The Mudcat Café TM
Thread #50119   Message #28223
Posted By: Roger Himler
13-May-98 - 09:50 PM
Thread Name: ADD/Origins: the Texas Ranger / Texas Rangers
Subject: Lyr Add: THE TEXAS RANGERS
THE TEXAS RANGERS

Come all you Texas Rangers, wherever you may be,
I hope you'll pay attention and listen unto me,
My name is nothing extry, the truth to you I'll tell,
I am a roving Ranger and I'm sure I wish you well.

'Twas at the age of sixteen I joined this jolly band,
We marched from San Antonio unto the Rio Grande,
Our captain, he informed us, perhaps he thought it right,
'Before you reach the station, boys, I'm sure you'll have to fight.'

I saw the Injuns coming, I heard them give a yell,
My feelings at this moment no human tongue can tell,
I saw their glittering lances and their arrows round me flew,
And all my strength it left me and all my courage, too.

We fought full nine hours before the strife was o'er,
The like of dead and wounded I never saw before,
And when the sun was rising and the Indians they had fled,
We loaded up our rifles and counted up our dead.

Now all of us were wounded, our noble captain slain,
The sun was shining sadly across the bloody plain,
Sixteen brave Rangers as ever roamed the West,
Were buried by their comrades with arrows in their breast.

'Twas then I thought of mother, who to me in tears did say,
"To you they are all strangers, with me you'd better stay.'
I thought that she was childish and that she did not know,
My mind was fixed on ranging and I was bound to go.

I have seen the fruits of ramblin', I know its hardships well,
I have crossed the Rocky Mountains, rode down the streets of Hell,
I have been in the great Southwest, where wild Apaches roam,
And I tell you from experience, you'd better stay at home.
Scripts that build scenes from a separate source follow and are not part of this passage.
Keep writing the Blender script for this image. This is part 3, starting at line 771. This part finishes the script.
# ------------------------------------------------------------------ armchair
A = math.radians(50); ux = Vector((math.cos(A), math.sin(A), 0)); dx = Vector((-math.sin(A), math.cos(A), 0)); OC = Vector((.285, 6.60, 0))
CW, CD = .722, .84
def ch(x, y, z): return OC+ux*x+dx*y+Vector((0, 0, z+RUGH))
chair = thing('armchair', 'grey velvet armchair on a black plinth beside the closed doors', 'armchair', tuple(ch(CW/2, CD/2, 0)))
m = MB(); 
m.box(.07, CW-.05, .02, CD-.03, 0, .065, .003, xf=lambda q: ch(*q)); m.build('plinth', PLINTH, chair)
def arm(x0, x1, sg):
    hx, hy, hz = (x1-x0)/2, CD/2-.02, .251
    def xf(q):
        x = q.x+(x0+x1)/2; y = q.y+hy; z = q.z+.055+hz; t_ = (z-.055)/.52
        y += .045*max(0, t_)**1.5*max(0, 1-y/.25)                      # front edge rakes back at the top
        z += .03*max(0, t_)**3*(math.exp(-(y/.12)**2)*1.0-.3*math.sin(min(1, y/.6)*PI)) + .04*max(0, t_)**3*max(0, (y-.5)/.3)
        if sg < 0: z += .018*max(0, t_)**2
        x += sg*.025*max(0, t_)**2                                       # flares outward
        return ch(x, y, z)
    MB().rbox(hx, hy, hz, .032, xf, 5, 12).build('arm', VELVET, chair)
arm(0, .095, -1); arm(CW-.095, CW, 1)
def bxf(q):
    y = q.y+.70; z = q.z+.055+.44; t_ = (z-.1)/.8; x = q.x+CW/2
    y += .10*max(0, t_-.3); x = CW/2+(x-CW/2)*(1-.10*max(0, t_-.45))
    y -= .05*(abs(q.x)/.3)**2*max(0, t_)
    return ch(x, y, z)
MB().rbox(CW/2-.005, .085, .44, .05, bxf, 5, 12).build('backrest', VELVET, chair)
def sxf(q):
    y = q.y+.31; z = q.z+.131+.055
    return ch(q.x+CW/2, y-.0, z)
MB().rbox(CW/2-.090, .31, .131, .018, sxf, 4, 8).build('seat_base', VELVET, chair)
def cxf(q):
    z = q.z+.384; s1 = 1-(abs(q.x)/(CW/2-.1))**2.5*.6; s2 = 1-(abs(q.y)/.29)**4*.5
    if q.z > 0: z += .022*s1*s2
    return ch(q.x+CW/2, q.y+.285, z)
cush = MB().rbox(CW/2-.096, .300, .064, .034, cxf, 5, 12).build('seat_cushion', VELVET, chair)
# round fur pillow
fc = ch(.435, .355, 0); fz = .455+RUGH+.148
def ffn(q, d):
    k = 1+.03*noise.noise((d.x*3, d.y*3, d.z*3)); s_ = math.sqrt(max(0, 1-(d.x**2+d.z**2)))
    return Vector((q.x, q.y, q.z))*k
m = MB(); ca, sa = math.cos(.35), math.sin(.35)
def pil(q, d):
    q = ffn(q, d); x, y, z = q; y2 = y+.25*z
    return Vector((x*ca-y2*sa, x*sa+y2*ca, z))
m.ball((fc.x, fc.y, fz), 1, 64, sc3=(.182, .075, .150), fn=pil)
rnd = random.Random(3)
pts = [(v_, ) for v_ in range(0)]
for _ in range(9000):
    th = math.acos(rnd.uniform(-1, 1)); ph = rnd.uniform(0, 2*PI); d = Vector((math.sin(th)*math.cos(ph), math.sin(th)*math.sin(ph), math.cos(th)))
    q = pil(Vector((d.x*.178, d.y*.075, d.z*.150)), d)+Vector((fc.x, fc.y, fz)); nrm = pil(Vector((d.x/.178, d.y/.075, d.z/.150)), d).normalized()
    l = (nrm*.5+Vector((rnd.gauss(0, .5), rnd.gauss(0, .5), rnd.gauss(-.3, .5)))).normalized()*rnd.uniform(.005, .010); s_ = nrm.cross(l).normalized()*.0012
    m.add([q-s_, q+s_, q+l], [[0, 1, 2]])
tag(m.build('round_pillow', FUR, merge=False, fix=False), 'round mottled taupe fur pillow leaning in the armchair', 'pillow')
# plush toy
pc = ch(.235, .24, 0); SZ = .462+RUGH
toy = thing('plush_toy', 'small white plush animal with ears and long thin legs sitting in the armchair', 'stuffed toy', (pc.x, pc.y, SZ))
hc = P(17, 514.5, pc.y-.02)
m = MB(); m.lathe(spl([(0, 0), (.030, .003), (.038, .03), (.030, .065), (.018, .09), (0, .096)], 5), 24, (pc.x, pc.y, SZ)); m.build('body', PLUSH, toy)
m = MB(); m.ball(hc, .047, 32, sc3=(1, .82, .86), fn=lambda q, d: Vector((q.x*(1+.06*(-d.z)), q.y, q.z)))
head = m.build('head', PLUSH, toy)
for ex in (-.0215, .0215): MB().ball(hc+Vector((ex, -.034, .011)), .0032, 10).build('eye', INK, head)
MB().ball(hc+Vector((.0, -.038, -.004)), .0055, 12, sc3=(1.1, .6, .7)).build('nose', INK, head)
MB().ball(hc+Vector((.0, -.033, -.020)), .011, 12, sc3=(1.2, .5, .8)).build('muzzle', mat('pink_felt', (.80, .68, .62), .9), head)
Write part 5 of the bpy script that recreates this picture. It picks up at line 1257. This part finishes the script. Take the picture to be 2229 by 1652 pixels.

From *Folk Songs of North America* by Alan Lomax. He says the song is related to Catnach broadside, *Nancy of Yarmouth*, became current about the time of the Battle of the Alamo, 1835, and spead back north-east and east, so it is now current among folk singers in New England and Southern Mountains.

The story comes from the early experience of the Texas Rangers when they were armed with rifles. The Rangers were *out-gunned* by the Indians who could shoot their arrows multiple times in the period it took the Rangers to reload their single-shot muskets. In 1840, the Rangers became armed with the Colt six-shooter. It evened the odds considerably. The song was sung by both sides in the Civil War.